Enfin, les ministères mènent une réflexion qui va déboucher sur une charte de la gestion des ressources humaines : il en résultera une meilleure gestion, utile à la carrière de tous les agents, mais qui favorisera tout particulièrement ceux dont la carrière risquerait, faute d'une telle gestion, de stagner -et parmi eux, les femmes.
Composition des CTP :
Pour ce qui est des organismes chargés de ces questions, une mesure est incluse dans la proposition de Mme Génisson : il s'agit de rééquilibrer les comités techniques paritaires, qui sont régulièrement consultés en matière d'organisation du travail. Je ne referai pas à ce sujet les remarques déjà faites à propos des deux autres instances concernées par la loi, le principe du texte est le même dans les 3 cas.
Je ne veux pas finir sur le thème de l'organisation du travail sans signaler que certaines mesures d'ensemble appliquées dans l'administration sont d'ores et déjà favorables aux femmes, par exemple en matière de temps partiel. Ainsi, sur environ 150 000 agents à temps partiel, 145 000 sont des femmes, et 80 000 femmes (pour 4700 hommes) travaillent à 80 % pour avoir un jour libre, en général le mercredi. Dans ce dernier cas, l'abattement de salaire est inférieur au strict respect du temps travaillé. Sans viser spécifiquement les femmes, cette mesure leur profite très largement puisqu'elle avantage les choix individuels qui, compte tenu de l'organisation actuelle de la société et de la famille, sont souvent leur fait.

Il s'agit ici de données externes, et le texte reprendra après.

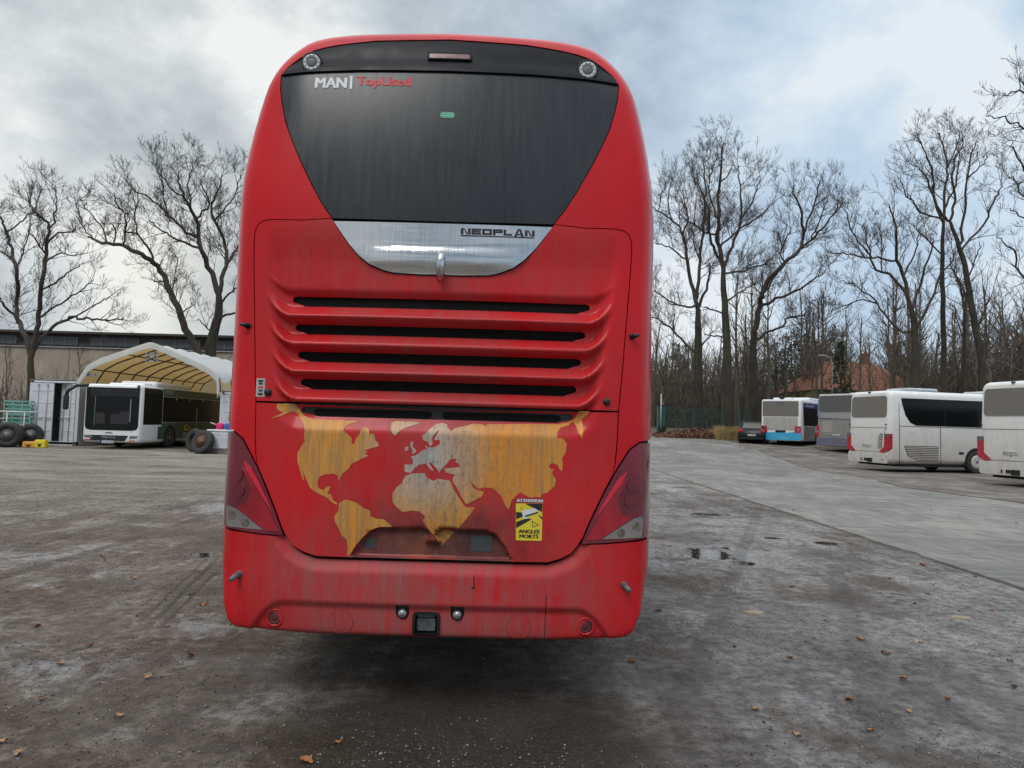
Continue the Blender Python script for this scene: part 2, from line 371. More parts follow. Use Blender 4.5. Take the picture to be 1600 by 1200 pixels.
# ------------------------------------------------------------------ ground
def sstep(a, b, x):
    t = np.clip((x - a) / (b - a), 0, 1); return t * t * (3 - 2 * t)
def gz(x, y):
    """terrain height: the far right end of the yard climbs a little"""
    r = np.maximum(0.0, y - 33.0); rise = np.minimum(.055 * r, 1.6) * sstep(-6.0, 6.0, x)
    return rise
def gat(px, py):
    r = ray(px, py); Y = 10.0
    for _ in range(30):
        k = (CAMH - float(gz(r[0] * Y / r[1], Y))) / max(1e-6, -r[2]); Yn = k * r[1]; Y = .5 * Y + .5 * min(Yn, 200)
    return np.array([r[0] * Y / r[1], Y, float(gz(r[0] * Y / r[1], Y))])
def m_ground():
    t = NT('wet_dirty_asphalt'); X, Y, Z = t.xyz()
    big = t.noise(.28, 5, .6, (1, .8, 1), (3, 1, 0), .5); med = t.noise(1.15, 12, .72, (1, .75, 1), (0, 5, 0), .9)
    fine = t.noise(11, 10, .75); grit = t.noise(95, 3, .8); grit2 = t.noise(45, 6, .85, (1, 1, 1), (5, 5, 0)); trk = t.noise(1.0, 10, .7, (3.0, .28, 1), (8, 0, 0), .8)
    peb = t.vor(55)['Distance']; peb2 = t.vor(23)['Distance']
    s = t.math('ADD', t.math('MULTIPLY', big, .30), t.math('ADD', t.math('MULTIPLY', med, .45), t.math('MULTIPLY', trk, .25)))
    s = t.math('ADD', s, t.math('MULTIPLY', t.math('SUBTRACT', fine, .5), .22)); s = t.math('MULTIPLY_ADD', s, 1.45, -.225)
    cl = t.ramp(s, [(.36, (.105, .073, .049)), (.46, (.175, .130, .092)), (.52, (.240, .194, .145)), (.58, (.37, .338, .290)), (.68, (.56, .545, .50))])
    cr = t.ramp(s, [(.34, (.13, .118, .108)), (.45, (.245, .230, .215)), (.53, (.35, .333, .308)), (.60, (.46, .445, .415)), (.72, (.60, .59, .56))])
    rt = t.math('MULTIPLY_ADD', X, .6, .1, clamp=True)
    c = t.mix(rt, cl, cr)
    brn = t.ramp(t.noise(.9, 8, .68, (1, 1, 1), (11, 4, 0), .5), [(.50, 0.0), (.62, .85)])
    c = t.mix(brn, c, (.135, .100, .070))
    # pale compacted gravel further into the yard, on the left
    far = t.math('MULTIPLY', t.math('MULTIPLY_ADD', Y, .10, -.85, clamp=True), t.math('MULTIPLY_ADD', X, -.25, .6, clamp=True))
    fc_ = t.ramp(t.noise(.45, 12, .72, (.55, 1.5, 1), (0, 0, 0), 1.2), [(.38, (.15, .125, .10)), (.47, (.27, .235, .195)), (.56, (.36, .32, .27)), (.66, (.46, .43, .38))])
    c = t.mix(far, c, fc_)
    # whitish lime crust round the puddles and in a few worn spots
    def spot(x, y, rx, ry, k):
        a = t.math('MULTIPLY', t.math('SUBTRACT', X, x), 1 / rx); b = t.math('MULTIPLY', t.math('SUBTRACT', Y, y), 1 / ry)
        d = t.math('SQRT', t.math('ADD', t.math('MULTIPLY', a, a), t.math('MULTIPLY', b, b))); return t.math('MULTIPLY', t.math('SUBTRACT', 1.0, d, clamp=True), k)
    m = None
    for px, py, rx, ry, k in ((1160, 870, 1.7, 1.5, 1.0), (1240, 1090, .40, .50, .9), (340, 796, 1.0, 1.3, 1.2), (90, 1040, 1.0, .6, .9), (300, 975, .6, .6, 1.0), (1050, 880, .8, .5, 1.0), (60, 870, 1.8, .9, .8), (1420, 930, .7, .5, .6), (420, 1080, .6, .6, .5)):
        g = gat(px, py); q = spot(g[0], g[1], rx, ry, k); m = q if m is None else t.math('MAXIMUM', m, q)
    crn = t.noise(2.4, 12, .72, (1, .8, 1), (3, 9, 0), 1.0)
    cm = t.math('MULTIPLY_ADD', t.math('ADD', t.math('MULTIPLY', m, .26), crn), 11.0, -6.9, clamp=True)
    c = t.mix(t.math('MULTIPLY', cm, t.math('MULTIPLY', t.math('MINIMUM', t.math('MULTIPLY', m, 4.0), 1.0), .8)), c, (.46, .46, .445))
    c = t.mix(t.ramp(fine, [(.36, .65), (.55, 0.0)]), c, (.038, .033, .029))
    c = t.mix(t.ramp(grit2, [(.36, .75), (.48, 0.0)]), c, (.030, .026, .023))
    c = t.mix(t.ramp(grit, [(.60, 0.0), (.68, .8)]), c, (.40, .37, .33))
    c = t.mix(t.ramp(peb2, [(.06, .55), (.12, 0.0)]), c, (.30, .27, .24))
    # damp brown patch in front of the coach, deepened with painted under-coach shade; tyre tracks
    g = gat(720, 1150); dm = spot(g[0], g[1], 1.25, 1.1, 1.0); dn = t.noise(3, 8, .7, (1, 1, 1), (6, 6, 0), .4)
    dm = t.math('MULTIPLY_ADD', t.math('ADD', dm, t.math('MULTIPLY', dn, .9)), 2.6, -1.25, clamp=True)
    c = t.mix(t.math('MULTIPLY', dm, .92), c, t.mix(t.ramp(grit2, [(.5, 0.0), (.62, .8)]), (.042, .030, .021), (.14, .11, .08)))
    def track(p, q, w, k):
        a, b = gat(*p), gat(*q); L = math.hypot(b[0] - a[0], b[1] - a[1]); ux, uy = (b[0] - a[0]) / L, (b[1] - a[1]) / L
        dx, dy = t.math('SUBTRACT', X, a[0]), t.math('SUBTRACT', Y, a[1])
        al_ = t.math('ADD', t.math('MULTIPLY', dx, ux), t.math('MULTIPLY', dy, uy)); ac = t.math('ADD', t.math('MULTIPLY', dx, -uy), t.math('MULTIPLY', dy, ux))
        ac = t.math('ADD', ac, t.math('MULTIPLY_ADD', med, .12, -.06))
        inside_ = t.math('MULTIPLY', t.math('MULTIPLY', al_, 2.0, clamp=True), t.math('MULTIPLY_ADD', al_, -2.0, 2.0 * L, clamp=True), clamp=True)
        e = t.math('MULTIPLY_ADD', t.math('ABSOLUTE', ac), -1 / w, 1.0, clamp=True); return t.math('MULTIPLY', t.math('MULTIPLY', t.math('MULTIPLY', e, 2.5, clamp=True), inside_), t.math('MULTIPLY', fine, k), clamp=True)
    for p, q, w, k in (((345, 868), (225, 985), .028, 1.5), ((352, 880), (240, 990), .022, 1.4), ((335, 862), (205, 985), .018, 1.2), ((0, 905), (345, 800), .10, .8), ((0, 865), (345, 775), .12, .7), ((1030, 1190), (1200, 760), .11, .6), ((1400, 1200), (1300, 880), .13, .6)):
        c = t.mix(track(p, q, w, k), c, (.045, .038, .032))
    # shallow puddles standing in hollows
    pm = None
    for px, py, rx, ry, k in ((1104, 866, .46, .62, 1.5), (1044, 853, .22, .16, 1.1), (1136, 857, .12, .12, 1.1), (1108, 804, .5, .34, 1.05), (1208, 841, .25, .22, 1.0), (1290, 849, .26, .22, 1.3), (1060, 868, .30, .30, 1.25), (1160, 880, .22, .22, 1.2), (318, 867, .30, .30, 1.0)):
        g = gat(px, py); q = spot(g[0], g[1], rx, ry, k); pm = q if pm is None else t.math('MAXIMUM', pm, q)
    pn = t.noise(5.5, 7, .6, (1, .8, 1), (1, 2, 0), .8)
    pm = t.math('MULTIPLY', t.math('MULTIPLY_ADD', t.math('ADD', t.math('MULTIPLY', pm, .55), pn), 14.0, -10.1, clamp=True), t.math('MULTIPLY', pm, 9.0, clamp=True), clamp=True)
    c = t.mix(pm, c, (.022, .019, .012))
    t.base(c)
    wet = t.noise(.8, 8, .68, (1, 1, 1), (21, 7, 0), .6)
    wz = t.math('MULTIPLY', t.ramp(wet, [(.44, 1.0), (.56, 0.0)]), t.math('MULTIPLY_ADD', Y, -.07, 1.0, clamp=True))
    t.set('Roughness', t.math('MULTIPLY_ADD', t.math('SUBTRACT', 1.0, pm), t.math('ADD', t.math('MULTIPLY', fine, .22), t.math('MULTIPLY_ADD', wz, -.44, .56)), .06))
    t.set('Specular IOR Level', t.math('MULTIPLY_ADD', wz, .3, .22))
    h = t.math('ADD', t.math('MULTIPLY', grit, .35), t.math('ADD', t.math('MULTIPLY', grit2, .55), t.math('ADD', fine, t.math('MULTIPLY', med, 3.0))))
    t.bump(h, 1.0, .035); bn = [n for n in t.t.nodes if n.type == 'BUMP'][0]; t.l(t.math('SUBTRACT', 1.0, pm, clamp=True), bn.inputs['Strength']); return t.m
def grid_sheet(name, xs, ys, mat, dz, edge=None, thick=0.0):
    mb = MB(); nx, ny = len(xs), len(ys)
    XX, YY = np.meshgrid(xs, ys); ZZ = gz(XX, YY) + dz
    vs = np.stack([XX.ravel(), YY.ravel(), ZZ.ravel()], 1)
    fs = [(j * nx + i, j * nx + i + 1, (j + 1) * nx + i + 1, (j + 1) * nx + i) for j in range(ny - 1) for i in range(nx - 1)]
    mb.add(vs, fs, 0, True); o = mb.build(name, mat, normals=False); tag(o, kind='structure'); return o
xs = list(np.arange(-30, 31, 1.5)); xs = [-1500, -400, -150, -80, -50] + xs + [50, 80, 150, 400, 1500]
ys = [-400, -100, -30, -10] + list(np.arange(0, 72, 1.5)) + [80, 100, 150, 300, 1500]
ground = grid_sheet('ground', xs, ys, m_ground(), 0.0)

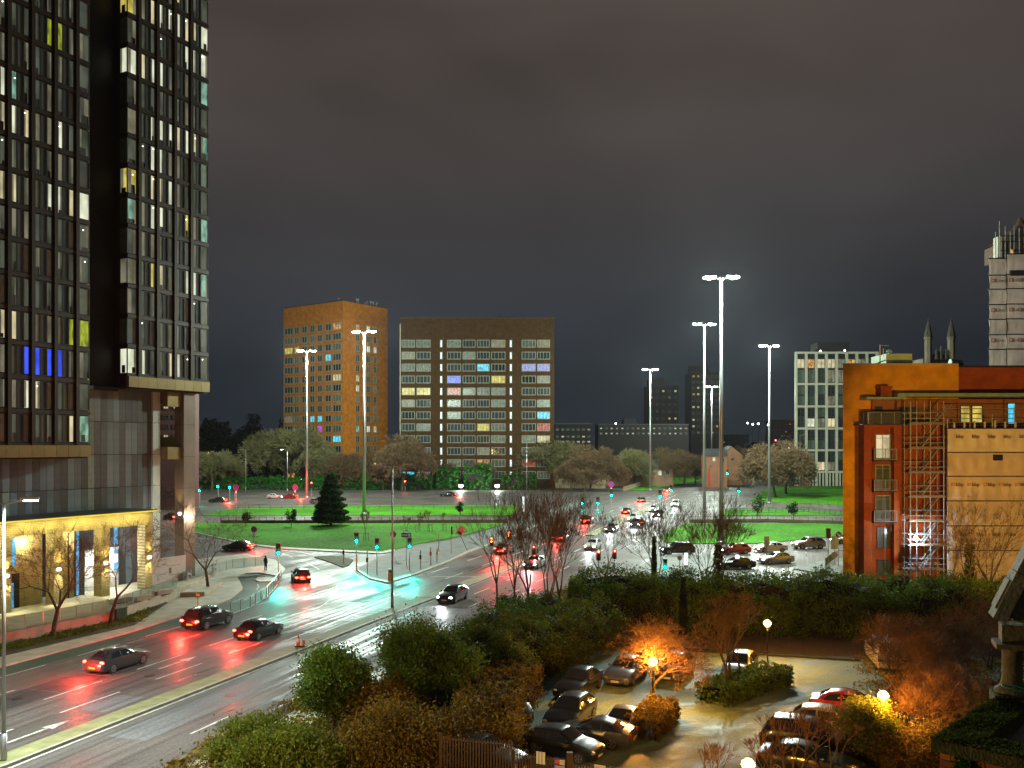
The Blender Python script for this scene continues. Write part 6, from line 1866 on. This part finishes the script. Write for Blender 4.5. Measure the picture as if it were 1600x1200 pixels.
MB().box(-.13, .13, -.1, .1, 0, 2.0).build('gate_post', M_pal, PF, loc=Vector((2.45, 38.05, 0)) - fl[0][0])
def notice(x, y, z, w, h, label, build):
    t = thing('fence_notice', label, 'sign', (x, y, z), R(-22))
    MB().box(0, w, -.02, 0, 0, h).build('board', build[0], t)
    mb = MB()
    for (a, b, c, d, mi) in build[1]: mb.box(a * w, b * w, -.028, -.021, c * h, d * h, mi)
    mb.build('print', build[2], t)
notice(1.05, 38.52, 1.36, .40, .52, 'white notice with dark vertical bars hung on the palisade fence', (M_swhite, [(.27, .33, 0, 1, 0), (.62, .68, 0, 1, 0)], [M_black]))
notice(1.80, 38.15, 1.26, .50, .46, 'blue notice with red and white panels on the palisade fence', (mat('notice_blue', (.02, .05, .32), .5, var=0), [(.04, .46, .48, .92, 0), (.5, .96, .48, .92, 1), (.06, .94, .28, .33, 1), (.06, .9, .16, .21, 1), (.1, .42, .62, .68, 1), (.1, .42, .76, .81, 1), (.55, .92, .62, .67, 0), (.55, .92, .76, .81, 0)], [M_sred, M_swhite]))
notice(3.45, 37.50, 1.26, .48, .42, 'pale cream notice at the right part of the palisade fence', (mat('notice_cream', (.62, .55, .42), .5, var=.05), [(.1, .9, .7, .76, 0), (.1, .8, .5, .56, 0)], [mat('faded_print', (.4, .34, .25), .6, var=0)]))

# ------------------------------------------------------------------ mossy parapet, stone column and gable coping (near right)
K = Vector((4.53, 9.5, 0)); pr = math.atan2(-.699, .715)
PP = thing('brick_parapet', 'mossy brick parapet corner in the near bottom right', 'wall', (K.x, K.y, 10.4), pr)
M_moss = foliage_mat('moss', (.035, .048, .010), (.12, .14, .025), .95)
M_mossst = mat('mossy_stone', (.055, .060, .022), .95, var=.6, scale=9, bump=.8, bscale=30)
M_brk = mat('old_red_brick', (.36, .12, .035), .85, var=.3, scale=12, bump=.4, bscale=60, rnd=.35)
M_mort = mat('old_mortar', (.20, .15, .08), .95, var=.3, scale=8)
MB().box(0.012, 3.2, .012, .30, -.6, 1.36).box(.012, .30, .30, 3.0, -.6, 1.36).build('wall_core', M_mort, PP)
bk = MB(); bk.box(.005, .220, 0, .09, .005, .070)
bk_m = bk.mesh('brick', M_brk); hb_m = MB().box(.005, .107, 0, .09, .005, .070).mesh('brick', M_brk)
rb = random.Random(2)
for r_ in range(10):
    x = 0.0; z = 1.36 - (r_ + 1) * .075; k = r_ % 2
    while x < 3.1:
        hd = (k % 2 == 0)
        link('brick', hb_m if hd else bk_m, PP, (x, rb.uniform(-.004, .004), z)); x += .1125 if hd else .225; k += 1
mb = MB()
cop = MB()
for (a, b, c, d) in ((-.06, 1.1, -.07, .38), (1.11, 2.2, -.07, .38), (2.21, 3.3, -.07, .38), (-.06, .38, .385, 1.4), (-.06, .38, 1.41, 2.1)):
    MB().box(a, b, c, d, 1.37, 1.50).build('coping_stone', M_mossst, PP)
rng = np.random.default_rng(3)
n = 26000
u = rng.uniform(0, 1, n); side = rng.random(n) < .45
x = np.where(side, rng.uniform(-.07, .38, n), -.07 + 3.3 * u); y = np.where(side, .38 + 1.75 * u, rng.uniform(-.08, .38, n))
dens = np.sin(x * 9) * np.sin(y * 7 + 1) + rng.normal(size=n) * .5
z = 1.50 + .018 * np.clip(dens, 0, 1.5) + rng.uniform(-.005, .012, n)
keep = dens > -.45
tag(link('moss', leaf_mesh('moss', np.stack([x, y, z], 1)[keep], .022, M_moss, rng, up=1), PP), kind='stuff')
n = 900; u = rng.normal(size=(n, 3)) * np.array([.05, .012, .07]) + np.array([.26, -.02, 1.22])
tag(link('fern', leaf_mesh('fern', u, .028, F_bright, rng), PP), kind='stuff')
SL = thing('slate_slab', 'loose grey slate slab lying behind the mossy parapet', 'slab', (5.75, 10.15, 11.62), R(35))
MB().box(-.55, .75, -.32, .32, 0, .05, M=Matrix.Rotation(R(-16), 4, 'Y') @ Matrix.Rotation(R(14), 4, 'X')).build('slab', mat('slate_grey', (.20, .23, .22), .55, var=.3, scale=5, bump=.3), SL)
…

Vous l'avez compris, les questions qui ont justifié l'introduction, dans la proposition de Mme Génisson, d'un titre II consacré à la fonction publique, ne sont qu'un élément de la politique du gouvernement en la matière. Si l'on s'en tenait à la lecture des articles, on pourrait avoir l'impression que nous prenons des mesures techniques concernant le fonctionnement des administrations. J'espère vous avoir démontré que notre ambition va bien au-delà. Je ne doute pas que vous en serez encore plus pleinement convaincus après nos débats.